Along the way, we had a little bit of celebrity housing advice. Leslie Channon, recently appointed to the Tpas board, got us some pointers from Danny Dorling about how to publicise it. I had a couple of phone-calls with people I respect greatly in the housing world. We mulled over whether it was the sort of thing that should have the backing of more established campaigns like SHOUT, but on balance this would have detracted from what it was: A group of people who are members of various communities, coming together to express our need for someone to stand up for us in the face of what is recognised to be one of, if not the, worst Housing Bill that has ever passed.

 

I sent the letter to Dawn Foster, who very kindly read it over but felt it wasn't quite right for the Guardian Housing Network. This was disappointing for us, but completely understandable. The Letter didn't really have a message criticising the Bill, and nor did it seek to come up with any alternative policy suggestions.
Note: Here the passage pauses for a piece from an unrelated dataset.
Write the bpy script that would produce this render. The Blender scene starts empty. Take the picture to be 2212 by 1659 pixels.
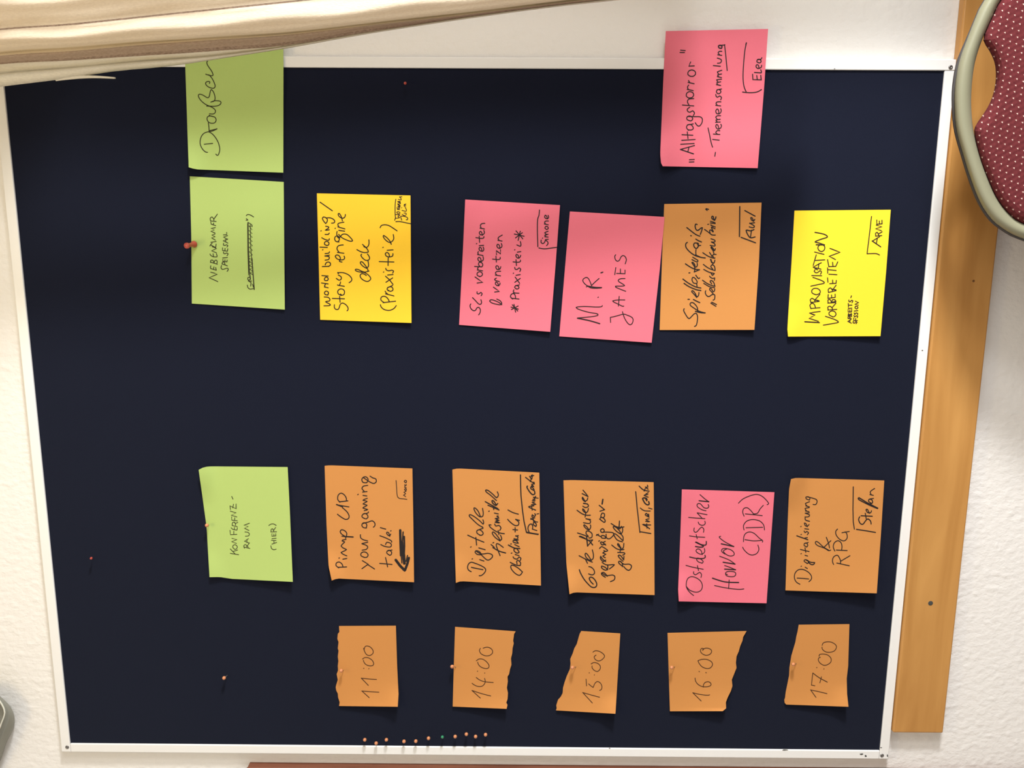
import bpy, bmesh, math, random
from mathutils import Vector, Matrix, noise

# ------------------------------------------------------------------ camera, sky, lights, exposure
SC = bpy.context.scene
COL = SC.collection
FPX = 1790.0                                   # focal length in pixels of the 2212 x 1659 frame
CAM = Vector((0.3347628, -1.3675694, 1.6133845))
ROT = Matrix(((0.0056017, 0.0059540, -0.9999666),   # world -> camera (x right, y down, z forward)
              (-0.9834250, -0.1811958, -0.0065879),
              (-0.1812290, 0.9834290, 0.0048403)))
cam = bpy.data.objects.new('camera', bpy.data.cameras.new('camera'))
COL.objects.link(cam)
cam.data.sensor_fit = 'HORIZONTAL'
cam.data.sensor_width = 36.0
cam.data.lens = 36.0 * FPX / 2212.0
cam.data.clip_start = 0.02
m = (Matrix(((1, 0, 0), (0, -1, 0), (0, 0, -1))) @ ROT).transposed().to_4x4()
m.translation = CAM
cam.matrix_world = m
SC.camera = cam

SC.view_settings.view_transform = 'Standard'
SC.view_settings.look = 'None'
SC.view_settings.gamma = 1.0
SC.view_settings.use_curve_mapping = False
SC.view_settings.exposure = 0.0

world = bpy.data.worlds.new('room_ambience')
SC.world = world
world.use_nodes = True
bg = world.node_tree.nodes['Background']
bg.inputs['Color'].default_value = (1.0, 0.94, 0.86, 1)
bg.inputs['Strength'].default_value = 0.68

def area(name, loc, target, sx, sy, power, color, spread=180):
    d = bpy.data.lights.new(name, 'AREA')
    d.shape = 'RECTANGLE'; d.size = sx; d.size_y = sy; d.energy = power; d.color = color
    d.spread = math.radians(spread)
    o = bpy.data.objects.new(name, d); COL.objects.link(o)
    o.location = loc
    o.rotation_euler = (Vector(target) - Vector(loc)).to_track_quat('-Z', 'Z').to_euler()
    return o
# daylight through the window in the right-hand wall, and the warm ceiling lamp of the room
area('window_daylight', (1.03, -1.00, 1.45), (0.0, -1.00, 1.45), 1.45, 1.0, 9.0, (0.95, 0.98, 1.0))
area('low_bright_sky', (2.45, -1.10, 1.40), (0.5, -0.08, 1.0), 0.30, 0.30, 115.0, (0.97, 0.98, 1.0))
area('second_bright_sky', (2.30, -1.72, 1.45), (0.4, -0.08, 1.1), 0.35, 0.35, 21.0, (0.97, 0.98, 1.0))
area('ceiling_lamp_light', (0.10, -0.95, 2.83), (0.1, -0.15, 1.9), 0.45, 0.45, 7.8, (1.0, 0.77, 0.38))

def at(px, py, d=0.010):
    """the point seen at a pixel of the photograph on the plane d metres in front of the wall"""
    q = ROT.transposed() @ Vector(((px - 1106.0) / FPX, (py - 829.5) / FPX, 1.0))
    return CAM + q * ((-d - CAM.y) / q.y)

# ------------------------------------------------------------------ materials
MATS = {}
def mat(name, color, rough=0.6, metal=0.0, sheen=0.0, var=0.0, vscale=20.0, bump=0.0, bscale=200.0, spec=0.5,
        sheen_tint=None):
    if name in MATS: return MATS[name]
    M = bpy.data.materials.new(name); M.use_nodes = True
    nt = M.node_tree; b = nt.nodes['Principled BSDF']
    b.inputs['Base Color'].default_value = (*color, 1)
    b.inputs['Roughness'].default_value = rough
    b.inputs['Metallic'].default_value = metal
    b.inputs['Specular IOR Level'].default_value = spec
    if sheen:
        b.inputs['Sheen Weight'].default_value = sheen
        b.inputs['Sheen Roughness'].default_value = SROUGH
        if sheen_tint: b.inputs['Sheen Tint'].default_value = (*sheen_tint, 1)
    tc = nt.nodes.new('ShaderNodeTexCoord')
    if var:
        n = nt.nodes.new('ShaderNodeTexNoise'); n.inputs['Scale'].default_value = vscale
        n.inputs['Detail'].default_value = 6
        r = nt.nodes.new('ShaderNodeMapRange')
        r.inputs['To Min'].default_value = 1 - var; r.inputs['To Max'].default_value = 1 + var
        mx = nt.nodes.new('ShaderNodeMix'); mx.data_type = 'RGBA'; mx.blend_type = 'MULTIPLY'
        mx.inputs['Factor'].default_value = 1
        mx.inputs['A'].default_value = (*color, 1)
        nt.links.new(tc.outputs['Object'], n.inputs['Vector'])
        nt.links.new(n.outputs['Fac'], r.inputs['Value'])
        nt.links.new(r.outputs['Result'], mx.inputs['B'])
        nt.links.new(mx.outputs['Result'], b.inputs['Base Color'])
    if bump:
        n2 = nt.nodes.new('ShaderNodeTexNoise'); n2.inputs['Scale'].default_value = bscale
        n2.inputs['Detail'].default_value = 4
        bp = nt.nodes.new('ShaderNodeBump'); bp.inputs['Strength'].default_value = bump
        bp.inputs['Distance'].default_value = 0.002
        nt.links.new(tc.outputs['Object'], n2.inputs['Vector'])
        nt.links.new(n2.outputs['Fac'], bp.inputs['Height'])
        nt.links.new(bp.outputs['Normal'], b.inputs['Normal'])
    MATS[name] = M
    return M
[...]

The co-signatories do all have these kinds of ideas and suggestions, but the letter didn't feel like the platform for them.

 

In the end, 24housing agreed to run the letter, and it was sent to a small number of peers who had been particularly active in seeking to protect individuals and communities. Even this avenue was kept to a small number of people, as I worried about flooding the email addresses of different peers with the same email – something that will often get correspondence and correspondents ignored completely.

 

At the end of the day, I think we achieved what we wanted to. We'd never thought about the letter being mentioned as part of the Housing Bill debate in the House of Lords, but it formed part of Sir Bob's introductory speech as he moved for one more vote on his amendment that sought to give local authorities the right to make a case to the Secretary of State to use money from council homes sold to build more council homes.

 

I felt a degree of elation, but also a slight guilt that I might have added a pressure, however small, that might have influenced Lord Kerslake's decision to make himself persona non grata with peers concerned about the constitutional dangers of the Lords defying the Commons. There was also a sense of disappointment, as the other amendments that we supported as signatories were each removed during the course of the debate.

 

The Bill went back once more to the Commons, with the final amendment, accompanied by the mention of our letter enshrined in Hansard, debated the following day by MPs. Predictably, the Housing Minister chose not to speak about the critical issues of how councils and communities can plan for and build the homes they need. Instead he focussed on the fact that the Commons is elected and the Lords are not, and that the will of one should win out, whatever the facts of the debate are.

 

Lord Kerslake chose not to push the amendment again. By now, even I didn't see the point in contesting it any further. The co-signatories decided to stay in touch, and to keep co-operating on challenging whatever the Housing Act brings next. I can't speak directly for the others, but for me it was a reminder that there's a lot of value in talking to and collaborating with other people who are affected, or who are going to be affected by, bad housing policy. Watch this space, I guess".